*Records with scene code*
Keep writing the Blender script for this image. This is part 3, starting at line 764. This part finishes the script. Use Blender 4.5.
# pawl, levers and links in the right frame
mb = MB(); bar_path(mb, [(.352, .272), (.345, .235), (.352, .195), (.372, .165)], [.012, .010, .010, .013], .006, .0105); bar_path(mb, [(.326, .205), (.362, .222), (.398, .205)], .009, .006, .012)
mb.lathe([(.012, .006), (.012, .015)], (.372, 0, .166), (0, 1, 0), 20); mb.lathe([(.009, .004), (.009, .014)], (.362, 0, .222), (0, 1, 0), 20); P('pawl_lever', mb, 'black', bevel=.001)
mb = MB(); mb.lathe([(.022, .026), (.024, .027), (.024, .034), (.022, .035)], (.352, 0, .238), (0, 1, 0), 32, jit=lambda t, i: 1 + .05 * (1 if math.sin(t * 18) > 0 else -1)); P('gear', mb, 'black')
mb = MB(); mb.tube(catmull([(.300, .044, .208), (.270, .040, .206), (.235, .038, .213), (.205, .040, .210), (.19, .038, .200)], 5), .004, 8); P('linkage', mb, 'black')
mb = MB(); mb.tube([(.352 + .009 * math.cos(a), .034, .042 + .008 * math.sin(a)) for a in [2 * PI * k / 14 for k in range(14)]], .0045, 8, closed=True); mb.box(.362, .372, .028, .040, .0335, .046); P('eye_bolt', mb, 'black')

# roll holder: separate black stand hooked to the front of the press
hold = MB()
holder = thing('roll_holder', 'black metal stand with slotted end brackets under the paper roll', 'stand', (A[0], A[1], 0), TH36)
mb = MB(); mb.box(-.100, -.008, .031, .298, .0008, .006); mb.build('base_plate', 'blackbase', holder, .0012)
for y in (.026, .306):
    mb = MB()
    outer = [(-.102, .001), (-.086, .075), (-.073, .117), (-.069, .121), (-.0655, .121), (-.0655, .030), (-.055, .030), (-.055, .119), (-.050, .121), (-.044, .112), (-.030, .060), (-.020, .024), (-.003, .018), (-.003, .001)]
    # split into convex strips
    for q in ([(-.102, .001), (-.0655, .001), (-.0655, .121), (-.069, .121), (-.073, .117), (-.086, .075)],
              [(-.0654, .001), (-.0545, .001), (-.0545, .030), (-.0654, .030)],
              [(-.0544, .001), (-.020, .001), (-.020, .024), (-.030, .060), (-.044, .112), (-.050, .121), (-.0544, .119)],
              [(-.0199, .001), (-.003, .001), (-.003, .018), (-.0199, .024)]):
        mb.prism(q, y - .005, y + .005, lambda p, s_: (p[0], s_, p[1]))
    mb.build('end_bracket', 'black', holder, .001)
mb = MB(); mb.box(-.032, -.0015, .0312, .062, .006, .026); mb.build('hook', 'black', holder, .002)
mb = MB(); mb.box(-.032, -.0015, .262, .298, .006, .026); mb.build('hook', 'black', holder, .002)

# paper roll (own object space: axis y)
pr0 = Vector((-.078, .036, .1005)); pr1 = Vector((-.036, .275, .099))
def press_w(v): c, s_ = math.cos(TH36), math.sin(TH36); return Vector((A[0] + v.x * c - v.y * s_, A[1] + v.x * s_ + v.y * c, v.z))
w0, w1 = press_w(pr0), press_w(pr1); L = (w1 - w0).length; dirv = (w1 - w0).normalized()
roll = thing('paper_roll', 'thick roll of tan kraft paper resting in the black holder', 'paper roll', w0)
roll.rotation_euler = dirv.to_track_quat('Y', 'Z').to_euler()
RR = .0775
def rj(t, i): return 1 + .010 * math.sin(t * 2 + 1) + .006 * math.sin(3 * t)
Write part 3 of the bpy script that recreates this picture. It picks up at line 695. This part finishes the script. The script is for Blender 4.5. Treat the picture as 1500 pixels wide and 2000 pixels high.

*WRITTEN INSTRUCTION*
Go through the records above and set each one down exactly, please.

*TASK RESULT*
Keep writing the Blender script for this image. This is part 3, starting at line 764. This part finishes the script. Use Blender 4.5.
# pawl, levers and links in the right frame
mb = MB(); bar_path(mb, [(.352, .272), (.345, .235), (.352, .195), (.372, .165)], [.012, .010, .010, .013], .006, .0105); bar_path(mb, [(.326, .205), (.362, .222), (.398, .205)], .009, .006, .012)
mb.lathe([(.012, .006), (.012, .015)], (.372, 0, .166), (0, 1, 0), 20); mb.lathe([(.009, .004), (.009, .014)], (.362, 0, .222), (0, 1, 0), 20); P('pawl_lever', mb, 'black', bevel=.001)
mb = MB(); mb.lathe([(.022, .026), (.024, .027), (.024, .034), (.022, .035)], (.352, 0, .238), (0, 1, 0), 32, jit=lambda t, i: 1 + .05 * (1 if math.sin(t * 18) > 0 else -1)); P('gear', mb, 'black')
mb = MB(); mb.tube(catmull([(.300, .044, .208), (.270, .040, .206), (.235, .038, .213), (.205, .040, .210), (.19, .038, .200)], 5), .004, 8); P('linkage', mb, 'black')
mb = MB(); mb.tube([(.352 + .009 * math.cos(a), .034, .042 + .008 * math.sin(a)) for a in [2 * PI * k / 14 for k in range(14)]], .0045, 8, closed=True); mb.box(.362, .372, .028, .040, .0335, .046); P('eye_bolt', mb, 'black')

# roll holder: separate black stand hooked to the front of the press
hold = MB()
holder = thing('roll_holder', 'black metal stand with slotted end brackets under the paper roll', 'stand', (A[0], A[1], 0), TH36)
mb = MB(); mb.box(-.100, -.008, .031, .298, .0008, .006); mb.build('base_plate', 'blackbase', holder, .0012)
for y in (.026, .306):
    mb = MB()
    outer = [(-.102, .001), (-.086, .075), (-.073, .117), (-.069, .121), (-.0655, .121), (-.0655, .030), (-.055, .030), (-.055, .119), (-.050, .121), (-.044, .112), (-.030, .060), (-.020, .024), (-.003, .018), (-.003, .001)]
    # split into convex strips
    for q in ([(-.102, .001), (-.0655, .001), (-.0655, .121), (-.069, .121), (-.073, .117), (-.086, .075)],
              [(-.0654, .001), (-.0545, .001), (-.0545, .030), (-.0654, .030)],
              [(-.0544, .001), (-.020, .001), (-.020, .024), (-.030, .060), (-.044, .112), (-.050, .121), (-.0544, .119)],
              [(-.0199, .001), (-.003, .001), (-.003, .018), (-.0199, .024)]):
        mb.prism(q, y - .005, y + .005, lambda p, s_: (p[0], s_, p[1]))
    mb.build('end_bracket', 'black', holder, .001)
mb = MB(); mb.box(-.032, -.0015, .0312, .062, .006, .026); mb.build('hook', 'black', holder, .002)
mb = MB(); mb.box(-.032, -.0015, .262, .298, .006, .026); mb.build('hook', 'black', holder, .002)

# paper roll (own object space: axis y)
pr0 = Vector((-.078, .036, .1005)); pr1 = Vector((-.036, .275, .099))
def press_w(v): c, s_ = math.cos(TH36), math.sin(TH36); return Vector((A[0] + v.x * c - v.y * s_, A[1] + v.x * s_ + v.y * c, v.z))
w0, w1 = press_w(pr0), press_w(pr1); L = (w1 - w0).length; dirv = (w1 - w0).normalized()
roll = thing('paper_roll', 'thick roll of tan kraft paper resting in the black holder', 'paper roll', w0)
roll.rotation_euler = dirv.to_track_quat('Y', 'Z').to_euler()
RR = .0775
def rj(t, i): return 1 + .010 * math.sin(t * 2 + 1) + .006 * math.sin(3 * t)
Write part 3 of the bpy script that recreates this picture. It picks up at line 695. This part finishes the script. The script is for Blender 4.5. Treat the picture as 1500 pixels wide and 2000 pixels high.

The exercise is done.